While the Legislature provided the broad basis for such tax exemptions in section 489 of the Real Property Tax Law, it left to the municipal governments the implementation of the program. (State Housing Division Memoranda, NY Legis Ann, 1955, p 267.) As stated in the Governor’s Memorandum approving an earlier version "The conditions to be met to obtain such exemption or abatement, as well as the value of each, is left to the determination of the local [governing bodies which can adjust them to meet local] conditions and changing circumstances.” (NY Legis Ann, 1946, p 206.) The sponsor’s memorandum in support of this bill described the amount of tax exemption as the "[i]ncrease in value over that prior to conversion” (NY Legis Ann, 1946, p 213; emphasis added). While the language of subdivision b of section J51-2.5 of the Administrative Code does not expressly define the date upon which the value prior to conversion is to be established, the relevant date becomes clear by examining it in the context of the other provisions of section J51 (cf. Gaden v Gaden, 29 NY2d 80; McKinney’s Cons Laws of NY, Book 1, Statutes, §97).

DECISION

Under section J51-2.5 (subd a, par 2) of the Administrative *953Code, for a building, already a multiple dwelling, to qualify for a "J51 exemption”, it must have been in existence before the alteration began and must be one "for which a valuation appears on the annual record of assessed valuation of the city for the ñscal year immediately preceding the commencement of such alterations and improvements” (emphasis added). Although this definition is somewhat ambiguous, the most logical interpretation is that it refers to the valuation appearing on the tax rolls at the time of the commencement of alterations and was not intended to apply to any other year, whether preceding or succeeding. This interpretation is confirmed by reference to a similar provision of the enabling legislation, which sets the date and figure to be used in determining the maximum limit for the exemption as the "valuation * * * appearing on the assessment rolls after the taxable status date [i.e., July 1] immediately preceding the commencement of such alterations and improvements” (Real Property Tax Law, § 489, subd 9).

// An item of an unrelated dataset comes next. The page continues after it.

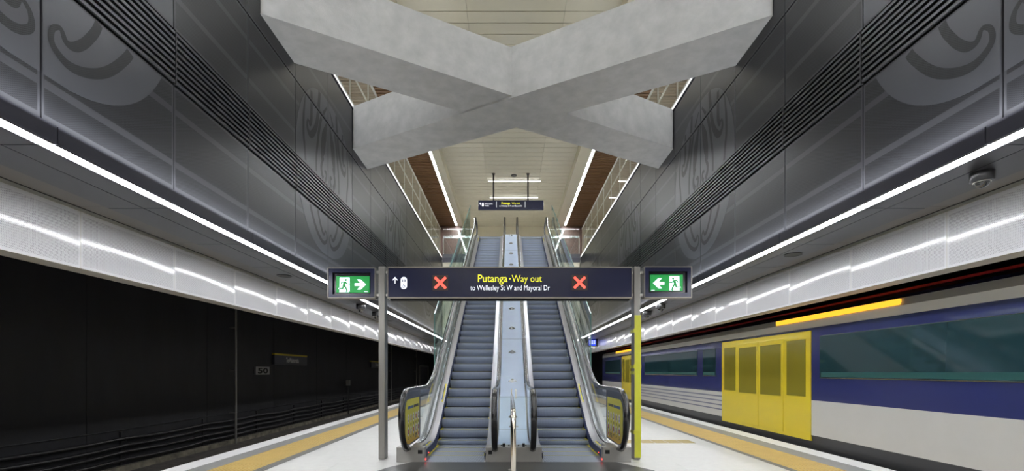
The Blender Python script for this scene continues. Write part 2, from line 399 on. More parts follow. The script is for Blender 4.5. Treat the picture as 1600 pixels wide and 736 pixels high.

Subdivision b of section J51-2.5 of the Administrative Code states that an exemption will be granted for "[a]ny increase in assessed valuation”. Harmonizing this provision with the language of paragraph 2 of subdivision a, as discussed above, and with the purpose of the legislation, it becomes apparent that the calculation of the increase in assessed valuation of any building, eligible under "J51”, must use the assessed value assigned to that property on the date of the physical start of construction as the basis for that purpose (cf. Matter of Anderson v Board of Educ., 46 AD2d 360; McKinney’s Cons Laws of NY, Book 1, Statutes, § 98).

Finally, this interpretation is also consistent with the policy of this State which dictates that a tax exemption statute be construed strictly against the taxpayer seeking its benefits (Matter of Association of Bar of City of N. Y. v Lewisohn, 34 NY2d 143) and that the burden of proving entitlement to an exemption rests on the one asserting it. (Matter of F. O. R. Holding Co. v Board of Assessors of Town of Clarkstown, 45 AD2d 875.) Petitioner has not met this burden.

Since there is a rational basis in law and fact for the determination by respondents, the motion is denied. (Matter of Pell v Board of Educ., 34 NY2d 222.)